Sunday 12/18/2011 4:13 AM
When describing my spiritual journey I often say that my faith has moved from my head to my heart to my hands. It has been a slow and sometimes painful process.
As a child I was raised in a Christian home, went to a Christian school and went to a church where we attended catechism. From my recollection I learned nearly everything there was to know about God. I knew he was loving, wise, omniscient, omnipresent, faithful, sovereign, holy, just, etc.; but it was an intellectual knowledge that helped me do well in catechism and pass my tests in Bible class. It had little or nothing to do with the way I saw and interacted with the world and other people. As a result, I saw my faith as a bunch of rules that needed to be obeyed and, if I did it well enough, I would eventually go to heaven.
In 1994 when I first began to study the bible daily, with the expectation that God was going to speak to me personally, I discovered the attributes I had learned about God throughout my life were real. I experienced the holiness and power of God that literally made me turn my face away when he came near. I experienced the justice of God as I wept while looking over a city filled with urban decay where fellow human beings trapped by addictions were living on the streets. I was troubled when faced with the lives of my students who came from homes where their parents didn’t love them or they became trapped due to no fault of their own. The attributes of God that had been neatly tucked away in my brain began to slowly affect the way I saw the world and its inhabitants and I found that I was crying much more often. My faith was moving from my head to my heart.
Eventually this new perspective caused me to begin to intervene and try to do something concrete to alleviate the pain I saw around me. I began to share my hope in God with my students as the opportunity arose and I began visiting a local prison, to encourage a young man who was incarcerated there. It seemed that my faith was moving again, this time from my heart to my hands.
One thing that frustrates me is the slow progress of it all. For whatever reason, it has taken me fifty-six years to come to this point and I wonder about all the missed opportunities for service. I feel a little like Oskar Schindler did at the end of the movie Schindler’s List.

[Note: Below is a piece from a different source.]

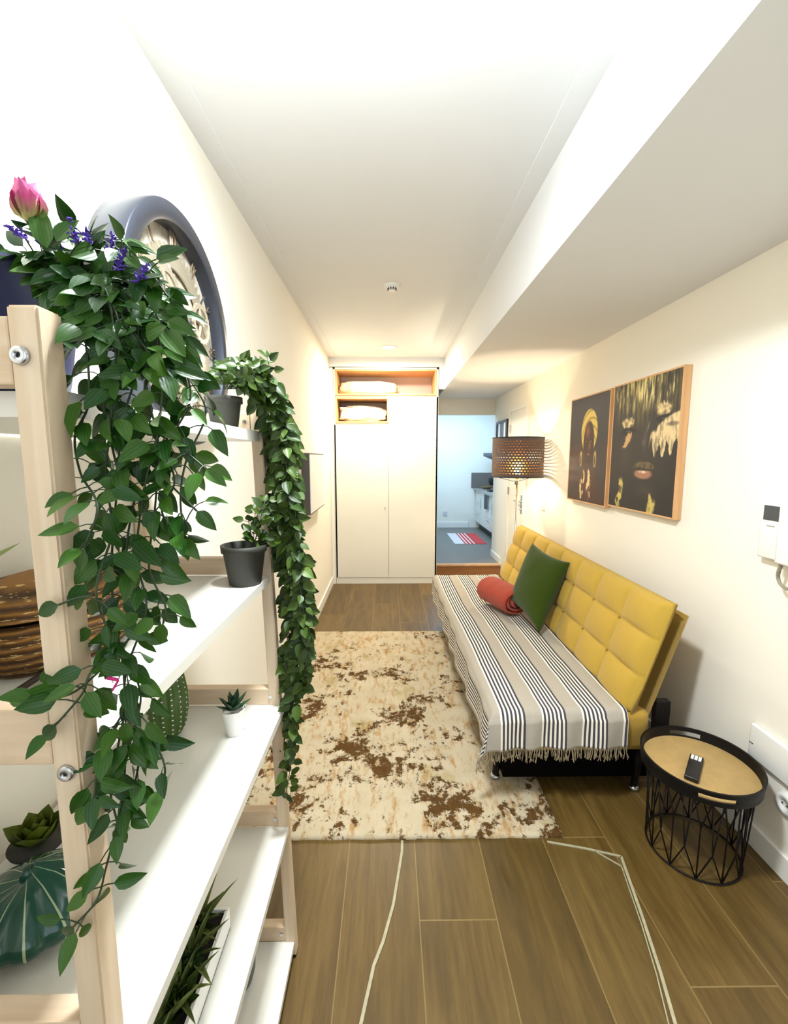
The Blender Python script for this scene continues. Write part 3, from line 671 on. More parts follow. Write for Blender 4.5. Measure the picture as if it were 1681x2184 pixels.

Today my scripture reading includes 2 Corinthians 3:14-18, “But their minds were made dull, for to this day the same veil remains when the old covenant is read. It has not been removed, because only in Christ is it taken away. Even to this day when Moses is read, a veil covers their hearts. But whenever anyone turns to the Lord, the veil is taken away. Now the Lord is the Spirit, and where the Spirit of the Lord is, there is freedom. And we all, who with unveiled faces contemplate the Lord’s glory, are being transformed into his image with ever-increasing glory, which comes from the Lord, who is the Spirit.” I see my early years of head knowledge and rule-following as the old covenant; my mind was dull and there was a veil covering my heart. When I finally turned to God he took that veil away and has been slowly transforming me into his image with ever-increasing glory. From the description given here it sounds like it is a process, not an event, so I should trust that God is superintending that process as he sees fit. My devotional book also provides some assurance, “It takes a long time for the person of today to close the wings of his intellect and to open the door of his heart.” I pray that I will have the grace to cooperate with his transforming Spirit rather than hindering his progress.